Biden asks for resignation of NLRB counsel: report
The Biden administration has asked the National Labor Relations Board (NLRB) general counsel to resign, Bloomberg Law reports.
Peter Robb was a Trump appointee who was sworn into the role in November 2017 for a four-year term. NLRB is an independent agency governed by a five-person board and a general counsel.
President Biden’s pick for the next NLRB general counsel will have to be confirmed by the Senate and the Democratic pick would work alongside the current board that is made up of one Democrat and three Republicans with one vacancy.
The Biden White House did not initially respond to a request for comment.
Rep. Virginia Foxx (N.C.), the top Republican on the House Education and Labor Committee, criticized Biden’s move on Wednesday, saying his calls for unity and civil discourse are “already proving to be empty aspirations.”

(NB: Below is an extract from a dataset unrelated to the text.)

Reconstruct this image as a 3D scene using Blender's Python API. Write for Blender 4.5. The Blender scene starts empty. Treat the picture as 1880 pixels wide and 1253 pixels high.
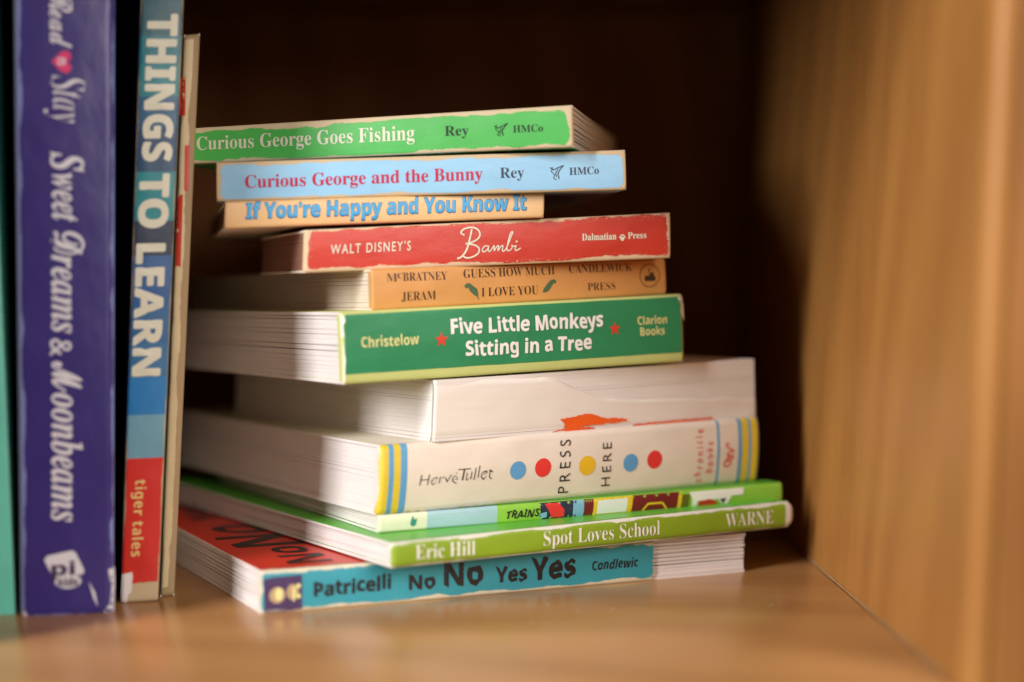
import bpy, bmesh, math, random
from mathutils import Vector, noise as mnoise

# ------------------------------------------------------------------ camera, world, lamps, exposure
CM = 0.01                                  # everything below is written in centimetres
C = bpy.context.scene.collection
SC = bpy.context.scene

cam = bpy.data.cameras.new('camera')
cam.sensor_width = 36.0
cam.lens = 2900.0 / 1880.0 * 36.0
cam.clip_start = 0.01
cam.clip_end = 50.0
cam.dof.use_dof = True
cam.dof.focus_distance = 0.540
cam.dof.aperture_fstop = 2.9
cam.dof.aperture_blades = 7
cam_ob = bpy.data.objects.new('camera', cam)
cam_ob.location = (0, 0, 9.65 * CM)
cam_ob.rotation_euler = (math.radians(90 - 1.313), 0, 0)
C.objects.link(cam_ob)
SC.camera = cam_ob

world = bpy.data.worlds.new('World')
SC.world = world
world.use_nodes = True
bg = world.node_tree.nodes['Background']
bg.inputs[0].default_value = (1.0, 0.80, 0.63, 1)
bg.inputs[1].default_value = 0.10

def area_lamp(name, loc, target, sx, sy, power, col):
    l = bpy.data.lights.new(name, 'AREA')
    l.shape = 'RECTANGLE'
    l.size = sx
    l.size_y = sy
    l.energy = power
    l.color = col
    o = bpy.data.objects.new(name, l)
    o.location = loc
    o.rotation_euler = (Vector(target) - Vector(loc)).to_track_quat('-Z', 'Y').to_euler()
    C.objects.link(o)
    return o

# the window to the left of the viewer
area_lamp('window_light', (-1.47, -1.10, 1.00), (0, 0.54, 0.08), 0.22, 1.70, 78, (1.0, 0.99, 0.985))
# daylight coming back off the pale room wall to the right
area_lamp('room_bounce', (0.74, -0.62, 0.60), (0, 0.60, 0.08), 0.8, 0.6, 15.5, (1.0, 0.91, 0.85))

SC.view_settings.view_transform = 'Standard'
SC.view_settings.look = 'None'
SC.view_settings.exposure = 0.0
SC.view_settings.gamma = 1.0
SC.view_settings.use_curve_mapping = False
SC.cycles.max_bounces = 8

# ------------------------------------------------------------------ node helpers
def new_mat(name):
    m = bpy.data.materials.new(name)
    m.use_nodes = True
    nt = m.node_tree
    return m, nt, nt.nodes['Principled BSDF']

def N(nt, typ, **kw):
    n = nt.nodes.new(typ)
    for k, v in kw.items():
        setattr(n, k, v)
    return n

def mth(nt, op, a, b=None, c=None, clamp=False):
    n = nt.nodes.new('ShaderNodeMath')
    n.operation = op
    n.use_clamp = clamp
    for i, x in enumerate((a, b, c)):
        if x is None:
            continue
        if isinstance(x, (int, float)):
            n.inputs[i].default_value = x
        else:
            nt.links.new(x, n.inputs[i])
    return n.outputs[0]

def sstep(nt, x, lo, hi):
    n = nt.nodes.new('ShaderNodeMapRange')
    n.interpolation_type = 'SMOOTHSTEP'
    nt.links.new(x, n.inputs[0])
    n.inputs[1].default_value = lo
    n.inputs[2].default_value = hi
    return n.outputs[0]

def mix(nt, fac, a, b, blend='MIX'):
    n = nt.nodes.new('ShaderNodeMix')
    n.data_type = 'RGBA'
    n.blend_type = blend
    if isinstance(fac, (int, float)):
        n.inputs[0].default_value = fac
    else:
        nt.links.new(fac, n.inputs[0])
    for i, x in ((6, a), (7, b)):
        if isinstance(x, tuple):
            n.inputs[i].default_value = (*x[:3], 1)
        else:
            nt.links.new(x, n.inputs[i])
    return n.outputs[2]

def noise_tex(nt, vec, scale, detail=3.0, rough=0.55, dist=0.0):
    n = nt.nodes.new('ShaderNodeTexNoise')
    n.inputs['Scale'].default_value = scale
    n.inputs['Detail'].default_value = detail
    n.inputs['Roughness'].default_value = rough
    n.inputs['Distortion'].default_value = dist
    if vec is not None:
        nt.links.new(vec, n.inputs['Vector'])
    return n.outputs[0]

def mapped(nt, vec, scale=(1, 1, 1), loc=(0, 0, 0), rot=(0, 0, 0)):
    n = nt.nodes.new('ShaderNodeMapping')
    n.inputs['Scale'].default_value = scale
    n.inputs['Location'].default_value = loc
    n.inputs['Rotation'].default_value = rot
    nt.links.new(vec, n.inputs['Vector'])
    return n.outputs[0]

def ramp(nt, fac, stops, interp='LINEAR'):
    n = nt.nodes.new('ShaderNodeValToRGB')
    cr = n.color_ramp
    cr.interpolation = interp
    while len(cr.elements) > 1:
        cr.elements.remove(cr.elements[-1])
    cr.elements[0].position = stops[0][0]
    cr.elements[0].color = (*stops[0][1], 1)
    for p, col in stops[1:]:
        e = cr.elements.new(p)
        e.color = (*col, 1)
    nt.links.new(fac, n.inputs[0])
    return n.outputs[0]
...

“The Biden administration appears to be rewarding their friends in Big Labor on day one through this inappropriate demand that NLRB General Counsel Robb resign immediately or be forcibly removed,” Foxx said in a statement.
The Service Employees International Union called on Biden in December to fire Robb, accusing him of being anti-union. Robb also was criticized by Democrats in Congress for not spending the entire allocation of NLRB’s annual budget, according to Bloomberg Law.
A NLRB general counsel hasn’t been asked to resign since 1950 when President Truman asked for the resignation of Robert Denham because of an anti-union bill, Bloomberg Law notes.